Vincent was banned from any association with the game for life by the England and Wales Cricket Board this week after admitting to helping rig English county matches.
He revealed the ban on Tuesday in a statement that began: “My name is Lou Vincent and I am a cheat.”
He told Radio Sport that he felt “despicable” after becoming involved in match-fixing, turning to alcohol and sleeping pills after betraying the game he loved.
He said greed lured him into the racket, with promises of US$50,000 for every ICL game he fixed, but the reality was that he made little money and players involved in fixing were just pawns for those higher up the food chain.
“I’ve been used and abused in the cricketing world as part of this fixing thing,” he said.
“That’s part of my message to get across. The only people to lose out are the players, they’ll lose out on credibility, financially and they’ll get used. Simple as that.”
After the cricket bat incident, Vincent eventually patched up his differences with his boss and he alleges the player pushed him into fixing again in England, which eventually resulted in his life ban.
He said he once regarded the player as his hero, but now saw him as a bullying, manipulative “monster”.
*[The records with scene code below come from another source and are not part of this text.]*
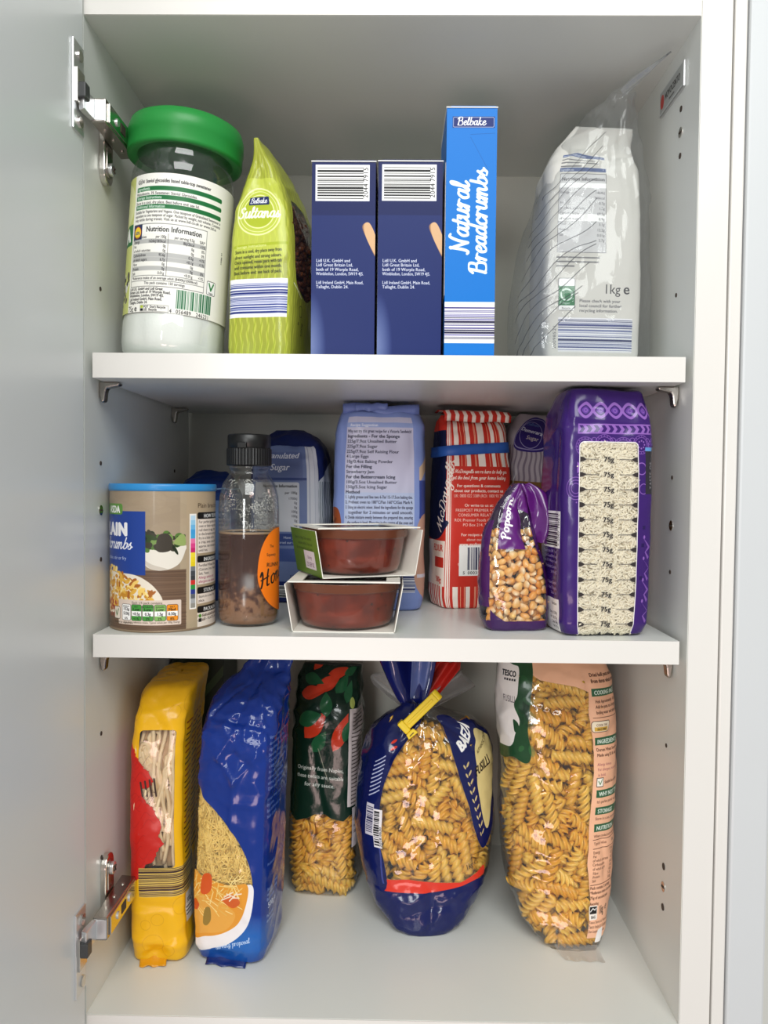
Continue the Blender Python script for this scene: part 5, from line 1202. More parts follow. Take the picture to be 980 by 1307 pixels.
C, Dv = pk.fill([(-30, 5, 31, 80)], 175, 4.4, 3.7, 6, insets=(4.6, 10.5), iters=60, maxin=14, seg=1 + 1, skin=.8)
pw = Matrix.LocRotScale(pc.location, pc.rotation_euler, None); r_ = random.Random(8)
kernel = None
for i, (c, d) in enumerate(zip(C, Dv)):
    if kernel is None:
        kernel = o = bpy.data.objects.new('popcorn_kernel', KM[0])
    else:
        o = kernel.copy(); o.data = KM[i % 5]
    o.matrix_world = pw @ Matrix.Translation(Vector(c) * MM) @ Vector(d).to_track_quat('Z', 'Y').to_matrix().to_4x4() @ Matrix.Rotation(r_.random() * 6, 4, 'Z') @ Matrix.Scale(.0041 * r_.uniform(.88, 1.08), 4)
    tag(o, 'golden popcorn kernel inside the small clear and purple bag', 'popcorn kernel', 'popcorn kernels in the small bag'); COL.objects.link(o)

# ---- rice ----------------------------------------------------------------------------------------
rc = thing('rice_bag', 'big purple bag of white rice with a clear measuring window, at the right wall', 'food packet', (.1722, .0510, Z2), (0, 0, math.radians(6)))
PP = (56, 26, 104)
cv = Canvas(4 * 71, 206, 5, PP)
cv.rect(-142, 0, -39, 206, (48, 22, 98)); LV = (140, 96, 178)
# borders of leaves, plaits and paisley
for i in range(6):
    x = -20 + i * 12.5; cv.smooth_poly([(x - 7, 178), (x, 185), (x + 7, 178), (x, 171)], LV); cv.smooth_poly([(x - 4.6, 178), (x, 182.5), (x + 4.6, 178), (x, 173.5)], PP); cv.smooth_poly([(x - 3.5, 178), (x, 181), (x + 3, 178), (x, 175)], (98, 60, 150)); cv.ring(x, 178, 1.4, .5, LV)
cv.rect(-26, 159, 52, 167, LV)
for i in range(13):
    x = -23 + i * 5.8; cv.poly([(x - 2, 160.2), (x + 1, 160.2), (x + 3, 163), (x + 1, 165.8), (x - 2, 165.8), (x, 163)], PP)
for i in range(5):
    x = -20 + i * 15
    for rr_ in (7.4, 5.6): cv.ring(x, 149 + (i % 2) * 2, rr_, .4, LV)
    for k in range(16): cv.ell(x + 6.5 * math.cos(k * .393), 149 + (i % 2) * 2 + 6.5 * math.sin(k * .393), .4, .4, LV)
    for k in range(8): cv.ell(x + 3 * math.cos(k * .785), 149 + (i % 2) * 2 + 3 * math.sin(k * .785), .7, .7, LV)
    cv.ring(x + 7, 154, 2, .4, LV)
cv.poly([(-26, 128), (-26, 137), (-20, 132.5)], LV); cv.ring(-18, 135, 2, .6, LV); cv.ring(-18, 130, 2, .6, LV); cv.ring(25, 132, 4.5, .8, LV)
for k in range(3): cv.ring(-27, 116, 4 + k * 2.4, .5, LV)
for k in range(14): cv.ell(-27 + 11 * math.cos(k * .22 - 1.5), 116 + 11 * math.sin(k * .22 - 1.5), .6, .6, LV)
cv.ring(27, 116, 4, .6, LV)
for k in range(4): cv.poly([(27, 78 - k * 17), (34 + 2 * (k % 2), 70 - k * 17), (30, 66 - k * 17), (34, 60 - k * 17), (36, 62 - k * 17), (31.5, 66 - k * 17), (37, 70 - k * 17)], LV, op=.8); cv.ell(29, 78 - k * 17, 1, 1.4, LV)
for (x, y) in ((27, 84), (26, 70), (25, 44)): cv.rect(x, y, x + 3, y + 3, (36, 16, 80))
cv.rect(29, 112, 70, 146, (44, 42, 48)); cv.rect(29, 146, 70, 149, (96, 150, 206)); cv.text(37.5, 116, 'TASTE OF', 4.2, (180, 176, 180), rot=90, sp=.1)
# measuring window
cv.rect(-24.5, -4, 22.5, 153, (240, 236, 232), 1.0, r=4); cv.rect(-23.8, -4, 21.8, 152.3, (240, 236, 226), 0.0, r=3.4)
for i in range(12):
    y = 139 - i * 11.85; cv.text(-1, y - 1.6, '75g', 5.4, (34, 30, 30), 'c', bold=2)
    for sgn, x0 in ((1, -23.8), (-1, 21.8)):
        cv.poly([(x0, y + 2.1), (x0 + sgn * 2.4, y + 1.8), (x0 + sgn * 5.4, y), (x0 + sgn * 2.4, y - 1.8), (x0, y - 2.1)], (52, 46, 46), 1.0); cv.line([(x0 + sgn * 5, y), (x0 + sgn * 14.5, y)], .5, (52, 46, 46), 1.0)
# left side: barcode and addresses
cv.rect(-84, 68, -44, 98, (236, 232, 234)); cv.bars(-82, 69, -48.6, 97, BLACK, 61, horiz=True, unit=.62); cv.rect(-48.6, 68.4, -44.4, 97.6, (236, 232, 234)); cv.text(-45.2, 70, '< 2007 1974 >', 4.6, BLACK, rot=90, sp=.05, fit=26)
cv.lines(-49, 64, ['Packed in the UK for and', 'Lidl Great Britain Ltd,', 'both of 19 Worple Road', 'Wimbledon, London,', 'SW19 4JS.', '', 'Lidl Ireland GmbH,', 'Main Road, Tallaght,', 'Dublin 24.', '', '1kg e'], 3.4, 4.2, (200, 190, 214), al='r'); cv.rect(-84, 0, -46, 27, (232, 228, 230)); cv.lines(-50, 22, ['Nutrition', '', 'Energy 1530kJ', 'Fat 1.0g 0.2g', 'Carbs 78g', 'Salt 0.01g'], 3.2, 3.8, BLACK, al='r')
rows = [(0, 4, 4, 5, 0, 0), (0, 28, 22, 6, 0, 0), (2, 34, 29, 6, 0, 0), (10, 36.5, 31.5, 7, 0, 0), (40, 38, 33, 6, 0, 0), (120, 39, 34, 5.5, 0, 0), (160, 38, 32, 5.5, 0, 0), (178, 36, 28, 6, 0, -1), (186, 34, 25, 6, 0, -2), (195.5, 30, 23, 7, 0, -2), (197, 26, 16, 6, 0, -2)]
pk = Pack(rows, 37, 34, 206, 110, 110, amp=.75, scale=30, seed=61, ridge=.8, creases=((-24, 182, 20, 176, 1.0, 2.5), (-30, 172, 26, 168, -.8, 2.5), (-20, 150, -12, 90, -.7, 2.2), (-18, 90, -10, 60, .7, 2), (-10, 60, -18, 8, -.8, 2), (-37, 8, -38, 150, -.6, 2), (37, 8, 36, 170, -.6, 2), (-60, 60, -50, 160, 1.4, 5), (-34, 165, -44, 186, 1.5, 4)), amp_v=lambda z: .7 + (z > 150) * .9)
rm = printed('rice_print', cv, .24, bump=.25, bscale=38, film=True, coat=.5, ftint=(.97, .97, .96, 1), fk=1.0)
pk.split('bag', 'window', rm, rc, lambda x, y: -23 < x < 21 and 0.5 < y < 151)
r_ = random.Random(71); V, F = [], []
for i in range(4600):
    p, nn = pk.at(r_.uniform(-25, 23), r_.uniform(-1, 155)); n_ = Vector(nn)
    dpt = 1.1 + r_.random() ** 1.5 * 2.6; p = Vector(p) - n_ * dpt
    d = Vector((r_.gauss(0, 1), r_.gauss(0, .28), r_.gauss(0, .9))); d = (d - n_ * d.dot(n_) * .8).normalized()
    s = d.orthogonal().normalized(); w = d.cross(s); L, rr_ = r_.uniform(2.7, 3.7), r_.uniform(.82, 1.0); b0 = len(V)
    V.append(tuple((p - d * L) * MM))
    for e, kk in ((-.55, .95), (.55, .95)):
        for q in range(4):
            a = q * math.pi / 2; V.append(tuple((p + d * L * e + (s * math.cos(a) + w * math.sin(a)) * rr_ * kk) * MM))
    V.append(tuple((p + d * L) * MM))
    for q in range(4):
        q2 = (q + 1) % 4; F += [(b0, b0 + 1 + q2, b0 + 1 + q), (b0 + 1 + q, b0 + 1 + q2, b0 + 5 + q2, b0 + 5 + q), (b0 + 5 + q, b0 + 5 + q2, b0 + 9)]
M['rice'] = plain('rice_grain', (238, 229, 206), .4, vary=.12, vscale=260)
o = obj('rice_grains', V, F, M['rice'], None, True); o.location = rc.location; o.rotation_euler = rc.rotation_euler
tag(o, 'white long rice grains packed behind the measuring window of the purple bag', 'rice', kind='stuff')
# the mass of grains behind them
P_, N_ = pk.patch(-27, -1, 25, 157); nvp, nup = P_.shape[:2]
o = obj('rice_bed', [(tuple((P_[j, i] - N_[j, i] * 3.2) * MM)) for j in range(nvp) for i in range(nup)], [(j * nup + i, j * nup + i + 1, (j + 1) * nup + i + 1, (j + 1) * nup + i) for j in range(nvp - 1) for i in range(nup - 1)], plain('rice_mass', (214, 202, 174), .6, bump=.8, bscale=700, vary=.2, vscale=400), o, True)

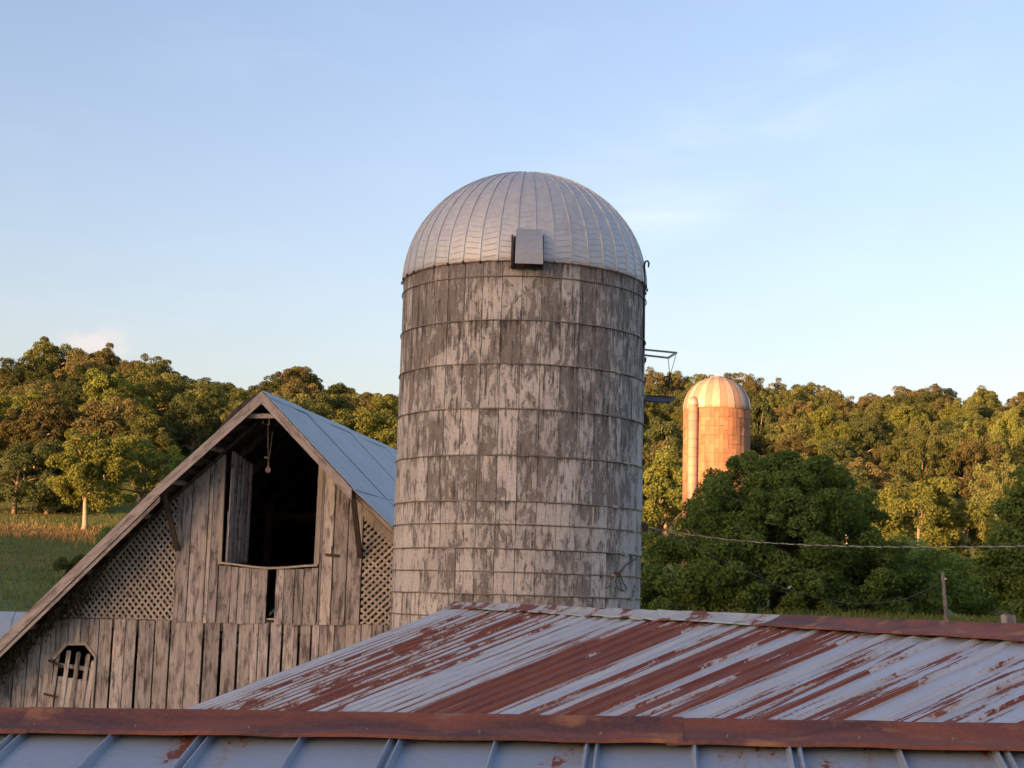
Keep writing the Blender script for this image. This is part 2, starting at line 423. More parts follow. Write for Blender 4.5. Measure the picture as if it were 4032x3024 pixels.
stain = t.math('ADD', t.math('ADD', n5, edge), t.math('ADD', t.math('MULTIPLY', t.math('SUBTRACT', n4, 0.5), -0.22), t.math('ADD', t.math('MULTIPLY', low, -0.05), t.math('MULTIPLY', t.math('SUBTRACT', n3, 0.5), 0.10))))
col = t.mix(t.math('MULTIPLY', t.rng(stain, 0.53, 0.62), 0.82), col, (0.070, 0.056, 0.050))
fine = t.math('ADD', n2, t.math('MULTIPLY', t.math('SUBTRACT', n1, 0.5), -0.3))
col = t.mix(t.math('MULTIPLY', t.rng(fine, 0.56, 0.64), 0.8), col, (0.060, 0.048, 0.044))
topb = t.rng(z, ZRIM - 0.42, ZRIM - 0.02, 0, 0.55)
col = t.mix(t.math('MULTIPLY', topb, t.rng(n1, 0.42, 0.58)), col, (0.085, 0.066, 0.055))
tn = t.rng(r, 0, 1, 0.86, 1.12); col = t.mix(1.0, col, t.comb(tn, tn, tn), 'MULTIPLY')
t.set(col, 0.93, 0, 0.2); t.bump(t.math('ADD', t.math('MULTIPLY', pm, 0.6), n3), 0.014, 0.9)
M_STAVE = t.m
NS = 41
rows = [(ZRIM, ring_z[1])]
cur = ring_z[1]
for a in (ring_z[2], ring_z[3], ring_z[4], ring_z[5], ring_z[7], ring_z[9]):
    rows.append((cur, a)); cur = a
while cur > SZ + 0.1:
    rows.append((cur, max(cur - 0.71, SZ))); cur -= 0.71
def stave_mesh(h, gap=0.007):
    da = 2 * math.pi / NS; ga = gap / SR / 2; bv = 0.005
    prof = []
    for (a, rr) in ((ga, SR - 0.07), (ga, SR - bv), (ga + bv / SR, SR), (da / 2, SR + 0.002), (da - ga - bv / SR, SR), (da - ga, SR - bv), (da - ga, SR - 0.07)):
        prof.append((math.sin(a - da / 2) * rr, -math.cos(a - da / 2) * rr))
    V = []; F = []
    zs = (-h + gap, -gap)
    for zz in zs: V += [(px, py, zz) for px, py in prof]
    n = len(prof)
    for i in range(n - 1): F.append((i, i + 1, n + i + 1, n + i))
    F += [tuple(reversed(range(n))), tuple(range(n, 2 * n))]
    return mesh('stave', V, F, M_STAVE)
hid = MB(); nst = 0
for ri, (zt, zb) in enumerate(rows):
    sm = stave_mesh(zt - zb)
    for k in range(NS):
        a = 2 * math.pi * (k + 0.35) / NS
        a = (a + math.pi) % (2 * math.pi) - math.pi
        rr = random.uniform(-0.007, 0.007)
        L = Matrix.Rotation(a, 4, 'Z') @ Matrix.Translation((0, -rr, zt - SZ))
        if abs(a) < R(92) and zb > EYE - 0.9 or (abs(a) < R(60) and zb > EYE - 2.4):
            obj('stave', sm, silo, L=L); nst += 1
        else:
            hid.add([L @ v.co for v in sm.vertices], [tuple(pp.vertices) for pp in sm.polygons])
tag(obj('stave_courses', hid.mesh('stave_courses', M_STAVE), silo), kind='stuff')
# inner core so the joints read dark
b = MB(); n = 48
V = [(math.sin(2 * math.pi * i / n) * (SR - 0.06), math.cos(2 * math.pi * i / n) * (SR - 0.06), zz) for zz in (0.02, ZRIM - SZ) for i in range(n)]
b.add(V, [(i, (i + 1) % n, n + (i + 1) % n, n + i) for i in range(n)])
obj('core', b.mesh('core', mat_plain('mortar', (0.05, 0.038, 0.034))), silo)
# hoops
M_HOOP = mat_plain('hoop_rod', (0.27, 0.23, 0.21), 0.65, 0.4, 0.4, 9)
hb = MB(); n = 82
hb.tube([(math.sin(2 * math.pi * i / n) * (SR + 0.016), math.cos(2 * math.pi * i / n) * (SR + 0.016), 0.0015 * math.sin(i)) for i in range(n + 1)], 0.010, 6, False)
hoop_me = hb.mesh('hoop', M_HOOP, True)
lb = MB(); lb.box((-0.05, -0.03, -0.022), (0.05, 0.012, 0.022)); lb.box((-0.085, -0.02, -0.010), (0.085, 0.0, 0.010)); lug_me = lb.mesh('lug', mat_plain('pale_lug', (0.34, 0.31, 0.28), 0.6, 0.4))
for i, zz in enumerate(ring_z):
    obj('hoop', hoop_me, silo, L=Matrix.Translation((0, 0, zz - SZ)) @ Matrix.Rotation(R(random.uniform(-0.25, 0.25)), 4, 'X'))
    for a in ((R(63 - 8 * (i % 3)),) if i > 1 else ()):
        obj('lug', lug_me, silo, L=Matrix.Rotation(a, 4, 'Z') @ Matrix.Translation((0, -SR - 0.02, zz - SZ)))
# dome
DH = at_y(2070, 697, SY).z - ZRIM
NG = 44
t = NT('dome_steel'); p = t.pos(); x, y, z = t.xyz(p)
dx = t.math('SUBTRACT', x, SX); dy = t.math('SUBTRACT', SY, y); dz = t.math('SUBTRACT', z, ZRIM)
ang = t.math('MULTIPLY', t.math('ARCTAN2', dx, dy), NG / (2 * math.pi))
ang = t.math('ADD', ang, 100.5)
fr = t.math('FRACT', ang); par = t.math('MODULO', t.math('FLOOR', ang), 2.0)
sgn = t.math('SUBTRACT', t.math('MULTIPLY', par, 2.0), 1.0)
phi = t.math('ARCTAN2', dz, t.math('SQRT', t.math('ADD', t.math('MULTIPLY', dx, dx), t.math('MULTIPLY', dy, dy))))
ph = t.math('ADD', t.math('MULTIPLY', phi, 21.0), t.math('MULTIPLY', t.math('MULTIPLY', fr, sgn), t.rng(phi, 0.0, 1.2, 0.35, 1.5)))
s = t.math('FRACT', ph)
line = t.rng(t.math('ABSOLUTE', t.math('SUBTRACT', s, 0.5)), 0.0, 0.11, 1.0, 0.0, True)
edge = t.rng(t.math('ABSOLUTE', t.math('SUBTRACT', fr, 0.5)), 0.36, 0.42, 1.0, 0.0)
line = t.math('MULTIPLY', line, edge)
nz = t.noise(p, 9.0, 5, 0.6); nf = t.noise(p, 60.0, 3, 0.6); nb = t.noise(t.comb(t.math('MULTIPLY', ang, 1.2), t.math('MULTIPLY', phi, 2.0), 0), 1.0, 4, 0.6)
col = t.mix(t.rng(nz, 0.35, 0.65), (0.485, 0.50, 0.52), (0.575, 0.59, 0.61))
col = t.mix(t.rng(nb, 0.55, 0.75, 0, 0.3), col, (0.36, 0.32, 0.30))
low = t.rng(phi, 0.0, 0.05, 0.55, 0.0)
col = t.mix(low, col, (0.28, 0.19, 0.15))
t.set(col, t.rng(nz, 0.3, 0.7, 0.52, 0.62), 0.45)
t.bump(t.math('ADD', line, t.math('MULTIPLY', nf, 0.06)), 0.009, 0.75)
M_DOME = t.m
def dome_r(phi): return (SR + 0.012) * math.cos(phi) if phi < math.pi / 2 - 1e-6 else 0.0
def gore():
    b = MB(); da = 2 * math.pi / NG; K = 18
    V = []; F = []
    for i in range(K + 1):
        ph = (math.pi / 2) * i / K * 0.985
        rr = dome_r(ph); zz = DH * math.sin(ph)
        for f in (-0.5, 0, 0.5):
            a = da * f; V.append((math.sin(a) * rr, -math.cos(a) * rr, zz))
    for i in range(K):
        for j in range(2):
            a = i * 3 + j; F.append((a, a + 1, a + 4, a + 3))
    b.add(V, F)
    # standing seam
    V = []; F = []; a = da * 0.5
    for i in range(K + 1):
        ph = (math.pi / 2) * i / K * 0.985
        rr = dome_r(ph); zz = DH * math.sin(ph); tw = 0.006; h = 0.017
        nrm = Vector((math.cos(ph) * math.sin(a), -math.cos(ph) * math.cos(a), math.sin(ph)))
        c = Vector((math.sin(a) * rr, -math.cos(a) * rr, zz)); tx = Vector((math.cos(a), math.sin(a), 0))
        V += [c - tx * tw, c - tx * tw + nrm * h, c + tx * tw + nrm * h, c + tx * tw]
    for i in range(K):
        for j in range(3):
            q = i * 4 + j; F.append((q, q + 1, q + 5, q + 4))
    F.append((0, 3, 2, 1))
    b.add(V, F)
    me = b.mesh('dome_panel', M_DOME)
    return me
dome = obj('dome', None, silo, L=Matrix.Translation((0, 0, ZRIM - SZ)))
gm = gore()
sm_flags = [True] * (18 * 2) + [False] * (len(gm.polygons) - 36); gm.polygons.foreach_set('use_smooth', sm_flags)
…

Vincent, who has testified to ICC anti-corruption investigators that he was involved in fixing in five countries between 2008 and 2012, said he would continue to cooperate with a probe into the problem.
While regretting the life ban, he conceded it was fair, and said he felt liberated finally talking openly about his experiences in cricket’s underworld and was relishing the prospect of beginning a new life.
“It’s going to take a while to get there but every morning now I wake up and don’t hate myself,” he said. “I love my life, I love the world, it’s small steps.”